The President As Hero
Donald Trump is, as we all know by now, a simple soul. The real world may present him with all kinds of intractable problems, but there is always room in the Trumpian world for the President as hero, riding to the rescue and calling “Hi ho Silver!” or, in his case, “Increased tariffs on imports!”
This is not to say that President Trump has not identified a real problem – it is the proposed solution that is a little less than convincing. As the President looks at the American economy, he is right to ask why the United States, with all of its industrial power, is a less efficient producer of steel and aluminium than many other countries who can supply the America market at prices significantly lower than those charged by domestic producers.
He is also right to recognise that this state of affairs is both a consequence and a cause of the de-industrialisation that has destroyed so many American jobs in what has now become known as the “rust belt” – a region that delivered so many votes to Trump in the 2016 election.
But, instead of facing facts, and listening to expert opinion on what needs to be done by way of increased investment, better skill training and a macro-economic environment that is better able to encourage innovation and efficiency, President Trump has gone straight for the apparent and simplistic solution. If foreign suppliers can undercut American producers, he reasons, it is nothing to do with American shortcomings but is attributable to unfair practices by dastardly foreigners, and the problem must be faced by raising the prices that they unfairly charge, whether they like it or not.
The problem is that, not surprisingly, they do not like it, and they are all too likely to retaliate. So, in addition to coming up with a “solution” that simply entrenches the real problem – the relative inefficiency and therefore uncompetitiveness of American industry and their propensity to charge more than the going rate – President Trump has launched a trade war that will hurt not only the American economy but the global economy as well.
Protection for domestic industries is of course a remedy to which many economies have quite properly had recourse – particularly when, as in the case of post-war Japan, they are trying to build or re-build their industrial strength. (Not all countries are as naïve as New Zealand in ignoring economic realities and unilaterally throwing open its borders to all comers, without securing any corresponding benefits in return so that they have nothing left to offer when it comes to multilateral trade deals.)

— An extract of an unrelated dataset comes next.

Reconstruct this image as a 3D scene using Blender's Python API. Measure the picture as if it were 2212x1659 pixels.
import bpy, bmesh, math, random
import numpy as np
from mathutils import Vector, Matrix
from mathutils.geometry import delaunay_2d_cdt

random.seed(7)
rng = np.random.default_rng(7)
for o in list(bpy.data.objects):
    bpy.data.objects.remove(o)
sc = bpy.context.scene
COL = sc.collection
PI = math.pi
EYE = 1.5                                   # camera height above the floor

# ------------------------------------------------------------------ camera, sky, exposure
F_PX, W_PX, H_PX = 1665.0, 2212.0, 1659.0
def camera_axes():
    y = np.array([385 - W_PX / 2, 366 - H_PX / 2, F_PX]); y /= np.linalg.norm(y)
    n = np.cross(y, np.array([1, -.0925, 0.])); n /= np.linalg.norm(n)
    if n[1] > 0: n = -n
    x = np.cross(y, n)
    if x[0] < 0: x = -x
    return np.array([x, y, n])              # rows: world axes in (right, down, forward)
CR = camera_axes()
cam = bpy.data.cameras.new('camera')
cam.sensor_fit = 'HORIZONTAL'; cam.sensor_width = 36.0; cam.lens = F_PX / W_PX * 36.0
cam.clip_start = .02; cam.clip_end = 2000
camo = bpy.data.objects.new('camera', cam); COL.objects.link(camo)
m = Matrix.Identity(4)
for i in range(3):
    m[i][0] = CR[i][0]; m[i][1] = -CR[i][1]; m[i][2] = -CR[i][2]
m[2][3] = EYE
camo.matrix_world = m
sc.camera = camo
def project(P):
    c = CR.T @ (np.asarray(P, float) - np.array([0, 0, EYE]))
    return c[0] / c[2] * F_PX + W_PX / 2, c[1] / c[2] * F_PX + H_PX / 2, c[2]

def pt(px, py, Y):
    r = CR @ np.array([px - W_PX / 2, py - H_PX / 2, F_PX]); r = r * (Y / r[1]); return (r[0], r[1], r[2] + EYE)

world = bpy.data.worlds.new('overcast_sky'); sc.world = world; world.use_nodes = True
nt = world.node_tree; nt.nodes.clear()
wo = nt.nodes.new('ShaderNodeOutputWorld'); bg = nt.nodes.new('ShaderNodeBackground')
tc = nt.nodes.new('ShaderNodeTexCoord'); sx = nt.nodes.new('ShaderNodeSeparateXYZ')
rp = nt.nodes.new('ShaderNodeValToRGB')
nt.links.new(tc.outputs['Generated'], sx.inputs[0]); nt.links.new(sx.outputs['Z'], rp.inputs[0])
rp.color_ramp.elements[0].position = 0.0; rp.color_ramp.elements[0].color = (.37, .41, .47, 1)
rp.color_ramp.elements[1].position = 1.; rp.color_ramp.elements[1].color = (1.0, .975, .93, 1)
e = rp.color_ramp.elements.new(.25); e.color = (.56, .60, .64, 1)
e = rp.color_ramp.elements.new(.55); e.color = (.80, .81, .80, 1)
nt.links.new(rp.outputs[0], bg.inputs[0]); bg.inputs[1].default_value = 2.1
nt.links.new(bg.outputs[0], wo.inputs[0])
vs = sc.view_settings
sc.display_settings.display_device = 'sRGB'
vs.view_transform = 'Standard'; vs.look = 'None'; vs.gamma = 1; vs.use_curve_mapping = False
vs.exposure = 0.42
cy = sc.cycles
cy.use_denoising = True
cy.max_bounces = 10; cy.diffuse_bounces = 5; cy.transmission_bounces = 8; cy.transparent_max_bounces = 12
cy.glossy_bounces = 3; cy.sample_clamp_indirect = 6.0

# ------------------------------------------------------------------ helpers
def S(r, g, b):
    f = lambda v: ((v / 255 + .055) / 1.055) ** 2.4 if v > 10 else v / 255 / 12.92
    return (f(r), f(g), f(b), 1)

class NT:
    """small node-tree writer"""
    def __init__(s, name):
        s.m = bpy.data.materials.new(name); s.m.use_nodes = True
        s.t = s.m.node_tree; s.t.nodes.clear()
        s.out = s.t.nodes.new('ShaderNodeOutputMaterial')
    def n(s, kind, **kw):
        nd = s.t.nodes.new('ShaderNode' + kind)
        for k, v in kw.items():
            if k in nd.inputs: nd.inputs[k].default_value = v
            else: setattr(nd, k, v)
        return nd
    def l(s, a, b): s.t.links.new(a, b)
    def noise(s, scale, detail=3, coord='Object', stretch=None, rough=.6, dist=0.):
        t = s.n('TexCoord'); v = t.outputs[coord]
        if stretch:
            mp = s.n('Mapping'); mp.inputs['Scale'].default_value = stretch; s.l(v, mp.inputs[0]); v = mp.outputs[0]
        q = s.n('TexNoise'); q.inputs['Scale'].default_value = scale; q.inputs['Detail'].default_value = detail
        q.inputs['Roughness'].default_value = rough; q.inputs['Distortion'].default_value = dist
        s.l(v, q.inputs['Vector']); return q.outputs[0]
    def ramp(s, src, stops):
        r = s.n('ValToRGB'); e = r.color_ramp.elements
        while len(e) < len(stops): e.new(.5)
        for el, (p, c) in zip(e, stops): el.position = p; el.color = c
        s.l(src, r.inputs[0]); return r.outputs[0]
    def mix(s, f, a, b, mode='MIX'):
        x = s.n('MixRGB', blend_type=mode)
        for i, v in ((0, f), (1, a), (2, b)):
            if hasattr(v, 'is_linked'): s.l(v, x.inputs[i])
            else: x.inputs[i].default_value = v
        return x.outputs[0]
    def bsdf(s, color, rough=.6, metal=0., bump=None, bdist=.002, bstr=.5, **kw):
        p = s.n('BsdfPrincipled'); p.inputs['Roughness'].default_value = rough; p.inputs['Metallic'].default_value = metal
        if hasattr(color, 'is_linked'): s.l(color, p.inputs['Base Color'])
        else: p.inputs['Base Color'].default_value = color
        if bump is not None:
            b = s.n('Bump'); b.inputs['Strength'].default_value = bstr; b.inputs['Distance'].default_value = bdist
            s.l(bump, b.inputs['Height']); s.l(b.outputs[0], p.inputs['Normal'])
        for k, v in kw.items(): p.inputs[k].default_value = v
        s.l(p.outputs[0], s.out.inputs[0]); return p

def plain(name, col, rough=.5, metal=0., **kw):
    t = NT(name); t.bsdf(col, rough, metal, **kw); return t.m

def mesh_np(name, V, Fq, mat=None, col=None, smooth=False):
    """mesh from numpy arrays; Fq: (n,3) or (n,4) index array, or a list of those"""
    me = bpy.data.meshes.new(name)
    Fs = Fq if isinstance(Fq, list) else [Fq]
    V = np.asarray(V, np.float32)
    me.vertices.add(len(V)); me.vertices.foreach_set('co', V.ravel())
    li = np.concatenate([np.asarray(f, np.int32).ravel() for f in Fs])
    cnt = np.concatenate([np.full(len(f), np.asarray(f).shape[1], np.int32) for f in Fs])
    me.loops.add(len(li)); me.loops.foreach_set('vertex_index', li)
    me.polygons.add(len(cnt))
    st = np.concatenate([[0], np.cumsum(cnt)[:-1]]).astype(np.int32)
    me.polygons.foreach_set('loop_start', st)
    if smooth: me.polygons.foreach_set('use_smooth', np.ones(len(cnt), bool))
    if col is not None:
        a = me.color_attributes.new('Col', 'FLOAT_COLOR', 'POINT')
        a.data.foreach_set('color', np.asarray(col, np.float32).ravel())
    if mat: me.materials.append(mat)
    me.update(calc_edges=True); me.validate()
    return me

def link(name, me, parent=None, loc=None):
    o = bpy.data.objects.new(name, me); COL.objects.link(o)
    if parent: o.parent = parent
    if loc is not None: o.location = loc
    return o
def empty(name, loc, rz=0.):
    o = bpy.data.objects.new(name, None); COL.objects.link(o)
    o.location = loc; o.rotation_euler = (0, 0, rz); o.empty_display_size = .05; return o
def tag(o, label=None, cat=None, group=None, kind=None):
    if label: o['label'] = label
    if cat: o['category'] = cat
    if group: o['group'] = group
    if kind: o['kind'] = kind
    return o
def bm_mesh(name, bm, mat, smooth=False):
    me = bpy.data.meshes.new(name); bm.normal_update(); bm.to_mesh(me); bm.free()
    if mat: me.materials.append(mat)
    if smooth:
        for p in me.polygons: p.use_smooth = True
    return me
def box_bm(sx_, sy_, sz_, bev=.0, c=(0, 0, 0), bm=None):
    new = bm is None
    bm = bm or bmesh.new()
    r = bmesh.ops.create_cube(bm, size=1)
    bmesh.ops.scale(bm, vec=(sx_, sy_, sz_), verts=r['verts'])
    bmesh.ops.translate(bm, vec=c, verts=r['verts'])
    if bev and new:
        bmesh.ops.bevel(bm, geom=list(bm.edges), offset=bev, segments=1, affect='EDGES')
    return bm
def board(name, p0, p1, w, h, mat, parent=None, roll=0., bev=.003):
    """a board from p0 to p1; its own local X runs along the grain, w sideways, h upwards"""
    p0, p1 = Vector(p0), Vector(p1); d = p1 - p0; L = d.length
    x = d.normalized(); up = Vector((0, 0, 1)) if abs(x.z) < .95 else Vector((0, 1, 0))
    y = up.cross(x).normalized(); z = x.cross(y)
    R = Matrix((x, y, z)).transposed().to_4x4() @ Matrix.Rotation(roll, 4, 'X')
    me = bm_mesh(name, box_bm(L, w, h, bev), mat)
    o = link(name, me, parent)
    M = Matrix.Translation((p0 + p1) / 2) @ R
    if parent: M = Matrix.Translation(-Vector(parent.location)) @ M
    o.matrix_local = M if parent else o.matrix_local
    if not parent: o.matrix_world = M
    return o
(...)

But it would be stretching credulity to a considerable degree to treat the US as a developing economy that needs protection if it is to survive as an industrial power. Even the President’s own advisers and Republican political supporters are aghast at what he has now so proudly announced as an instance of putting “America first”. They can see that his supposed solution is in reality no more than an admission of failure, and that it will in reality make matters worse, as America’s trading partners have recourse to retaliatory measures as an expression of their displeasure.

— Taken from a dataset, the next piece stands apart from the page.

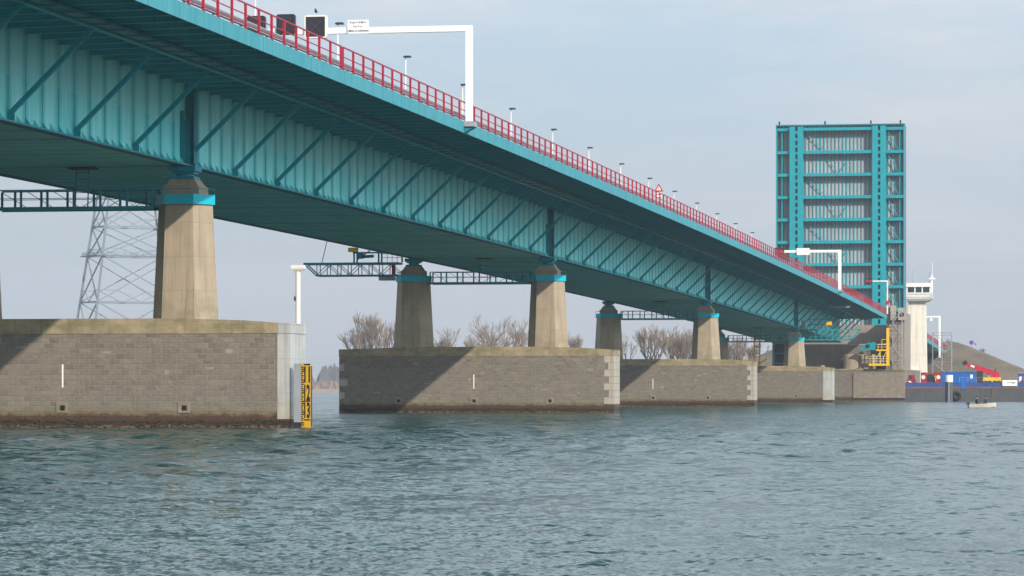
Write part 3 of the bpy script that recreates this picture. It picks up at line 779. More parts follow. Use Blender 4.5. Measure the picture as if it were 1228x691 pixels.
for i in range(10):
    zc_ = 47.9-i*3.98
    if zc_ < LZ0+.5: break
    zc2 = 48.0 if i == 0 else zc_
    for xa, xb in ((LX0+.28, GX[0]-1.24), (GX[0]+1.24, GX[1]-1.24), (GX[1]+1.24, LX1-.28)):
        d0 = .15 if xb-xa > 8 else .5
        m = MB().box(xa, xb, LY+d0, LY+d0+.06, zc2-.27, zc2+.27).box(xa, xb, LY+d0+.06, LY+1.71, zc2-.03, zc2+.03)
        for x in np.arange(xa+.7, xb-.3, 1.4): m.box(x-.02, x+.02, LY+d0+.06, LY+1.4, zc2-.24, zc2+.24)
        lpart(m, 'cross_beam', 'leaf_teal')
for xa in (LX0, LX1-.26):
    m = MB().box(xa, xa+.26, LY+.55, LY+.62, LZ0, LZ1).box(xa+.1, xa+.16, LY+.62, LY+2.0, LZ0, LZ1)
    for z in np.arange(LZ0+1, LZ1-.5, 2.): m.box(xa+.02, xa+.24, LY+.53, LY+.548, z-.05, z+.05)
    lpart(m, 'side_beam', 'leaf_teal')
    xi = xa+.95 if xa == LX0 else xa-.75
    lpart(MB().box(xi, xi+.18, LY+.9, LY+1.7, LZ0, LZ1-.3), 'footway_stringer', 'leaf_teal')
for i in range(9):
    z1_ = 47.6-i*3.98; z0_ = z1_-3.45
    lpart(MB().bar((GX[1]+1.35, LY+1.2, z1_), (LX1-1.05, LY+1.2, z0_), .17, .12, (0, 1, 0)), 'brace', 'leaf_teal')
    xm = (GX[0]+GX[1])/2
    if i % 2 == 0: lpart(MB().bar((GX[0]+1.3, LY+1.45, z1_), (xm-2.2, LY+1.45, z0_), .12, .10, (0, 1, 0)), 'brace', 'leaf_teal')
    else:
        lpart(MB().bar((xm-2.4, LY+1.45, z1_), (xm, LY+1.45, z0_), .12, .10, (0, 1, 0)).bar((xm+2.4, LY+1.45, z1_), (xm, LY+1.45, z0_), .12, .10, (0, 1, 0)), 'brace', 'leaf_teal')
m = MB().box(LX0, LX1, LY+.3, LY+2.3, LZ1, LZ1+.12)
for x in np.arange(LX0+.3, LX1, .55): m.box(x-.05, x+.05, LY+.2, LY+2.2, LZ1-.27, LZ1+.2)
lpart(m, 'end_beam', 'leaf_teal')
for x in (LX0+.6, LX0+8.7, LX1-6.0, LX1-.8):
    lpart(MB().box(x-.14, x+.14, LY+.6, LY+.9, LZ1+.12, LZ1+.75), 'buffer', 'dark')
lpart(MB().box(LX1-.05, LX1+.04, LY+2.3, LY+3.3, LZ0, LZ1-.2), 'leaf_railing', 'red')

# ------------------------------------------------------------------ bascule pier at the end of the fixed bridge
bp = thing('bascule_pier', 'broad concrete bascule pier with high side wall under the far bridge end', 'bridge pier', (-47, 556, 0))
MB().box(-66, -32.78, 556, 604, -2.5, 5.0).build('stone_base', M['bmason'] if 'bmason' in M else M['wallbase'] if 'wallbase' in M else M['masonry'], bp)
MB().box(-41.0, -32.60, 555.8, 560, .5, 4.6).build('concrete_facing', M['wall'], bp)
MB().box(-66.0, -32.7, 555.9, 604.05, 5.002, 5.25).build('cap', M['cap'], bp)
MB().box(-54.6, -36.2, 561, 562, 5.25, 9.2).build('cellar_wall', M['brown_wall'], bp)
MB().box(-54.6, -36.2, 561.0-.03, 561.95, 9.203, 9.38).build('wall_coping', M['pale'], bp)
MB().tube((-41.6, 558.6, 5.0), (-41.6, 558.6, 7.7), 1.25, n=20).build('round_column', M['column'], bp)
MB().box(-40.3, -37.6, 558.8, 560.5, 5.25, 7.65).build('buttress', M['column'], bp)
MB().box(-54.2, -35.8, 566, 568, 5.25, 12.6).build('rear_wall', M['wall'], bp)
MB().box(-35.75, -32.78, 557.6, 575, 5.251, 14.5).prism([(-35.75, 557.5), (-34.4, 557.5), (-34.4, 560), (-35.75, 560)], 14.502, [(-35.75, 557.5), (-34.6, 557.5), (-34.6, 560), (-35.75, 560)], 15.3).build('side_wall', M['wall'], bp)
MB().box(-35.0, -34.1, 556.6, 557.55, 13.2, 15.6).build('concrete_box', M['pale'], bp)
MB().box(-54, -36.5, 575, 600, 5.251, 10.4).build('cellar', M['brown_wall'], bp)
# small things on the side wall
ms = thing('machine_cabinet', 'pale cabinet with dark round opening beside the white tower', 'cabinet', (-33.4, 556.5, 13.2))
MB().box(-33.75, -32.6, 556.6, 557.5, 13.2, 15.2).build('housing', M['pale'], ms)
MB().tube((-33.15, 556.5, 14.1), (-33.15, 556.598, 14.1), .38, n=14).build('fan_opening', M['dark'], ms)

# scaffolds: grey stair towers and yellow work platforms
def frame_scaffold(name, label, x0, x1, y0, y1, z0, z1, nx, nz, mat, stairs=None, group='scaffolds near the far bridge end', r=.05):
    sc = thing(name, label, 'scaffold', ((x0+x1)/2, (y0+y1)/2, z0), group)
    for i in range(nx+1):
        x = x0+(x1-x0)*i/nx
        for y in (y0, y1): MB().tube((x, y, z0), (x, y, z1), r, n=6).build('standard', M[mat], sc)
    for j in range(1, nz+1):
        z = z0+(z1-z0)*j/nz
        m = MB()
        for y in (y0, y1): m.tube((x0, y, z), (x1, y, z), r*.8, n=6); m.tube((x0, y, z-.5), (x1, y, z-.5), r*.6, n=6)
        for x in (x0, x1): m.tube((x, y0, z), (x, y1, z), r*.8, n=6)
        m.build('ledger', M[mat], sc)
    if stairs:
        for j in range(nz):
            za, zb = z0+(z1-z0)*j/nz, z0+(z1-z0)*(j+1)/nz
            xa, xb = (x0, x1) if j % 2 == 0 else (x1, x0)
            MB().bar((xa, y0-.02, za), (xb, y0-.02, zb), .5, .09).build('stair_flight', M[stairs], sc)
    return sc
ys_ = 555.2
sc = thing('yellow_scaffold', 'tall yellow stepped work frame hung on the far pier side wall', 'scaffold', (-36.5, ys_, 5.9), 'yellow work platforms')
m = MB().box(-38.4, -35.05, ys_-.5, ys_+.4, 5.75, 6.1); m.build('lower_platform', M['yellow'], sc)
MB().box(-35.55, -35.1, ys_-.3, ys_+.1, 6.1, 11.9).build('main_post', M['yellow'], sc)
MB().box(-37.2, -35.55, ys_-.4, ys_+.3, 8.15, 8.4).build('middle_platform', M['yellow'], sc)
for x in (-37.75, -36.6): MB().box(x-.09, x+.09, ys_-.3, ys_-.1, 6.1, 8.15 if x > -37 else 7.6).build('short_post', M['yellow'], sc)
m = MB()
for z in (6.5, 6.9, 7.3): m.box(-38.3, -35.5, ys_-.45, ys_-.4, z-.03, z+.03)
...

President Trump, however, is so deluded and so persuaded by his comic-book version of how a “President as hero” should behave that he avers that “trade wars are good and are easily won.” The reality is that, as even a cursory survey of history would reveal, trade wars are not only bitter and destructive but also, in the end, dangerous, and can be a precursor to wars of a rather more militaristic kind.

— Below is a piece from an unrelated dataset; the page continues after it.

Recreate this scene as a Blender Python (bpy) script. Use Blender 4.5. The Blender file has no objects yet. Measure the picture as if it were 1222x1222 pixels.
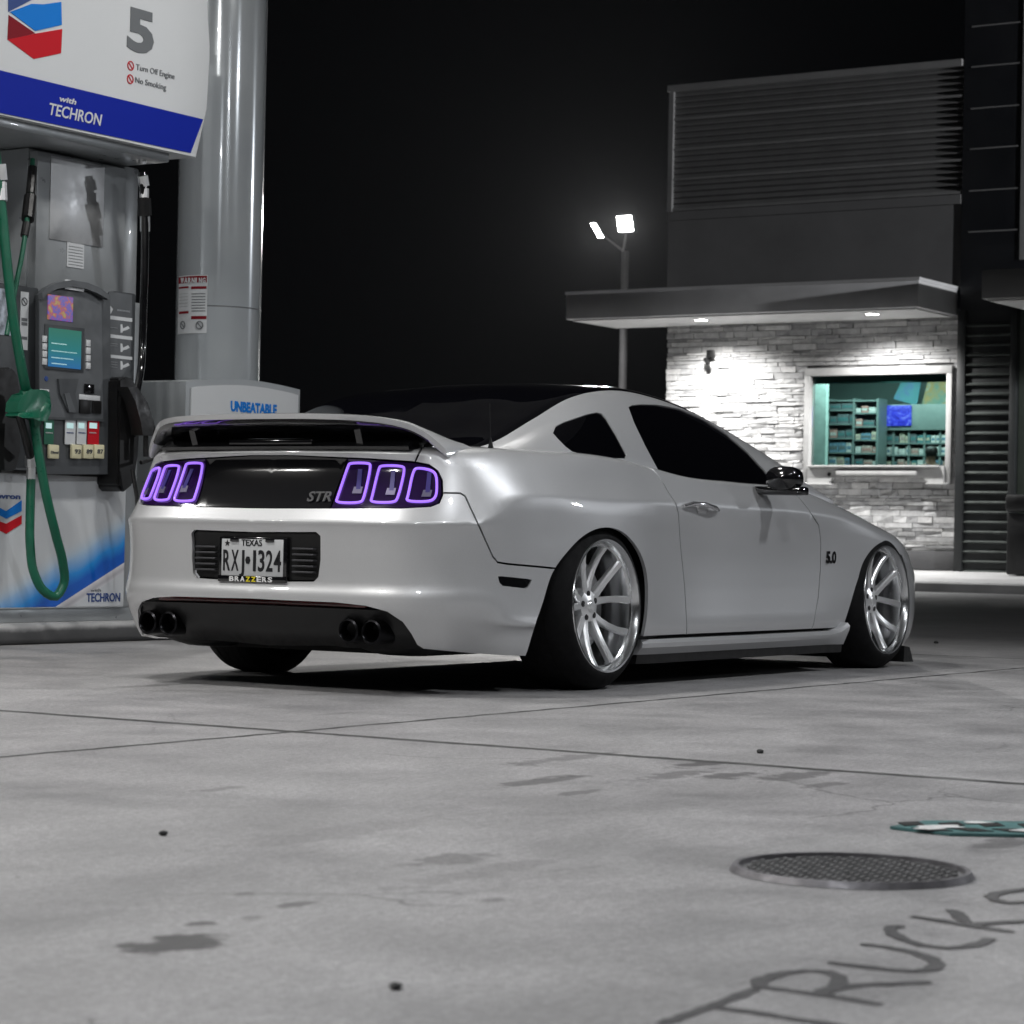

At the very least, a trade war developing off the back of this Trumpian “solution” could be damagingly inimical to the interests of a small open economy such as New Zealand. “Free trade” may not always be what it seems – particularly when it takes the form of a TPP – but we have more to lose than most if trade barriers are re-erected. We should always be alert to the price we are asked to pay for apparently “free” access to overseas markets (like China), but we should be under no illusion that we could be badly hurt by this latest outburst of simple-mindedness from the White House.
Let us hope that, for once, the Republican party will recognise its responsibilities and keep their wayward toddler under better control, and unable to throw his toys out of his playpen.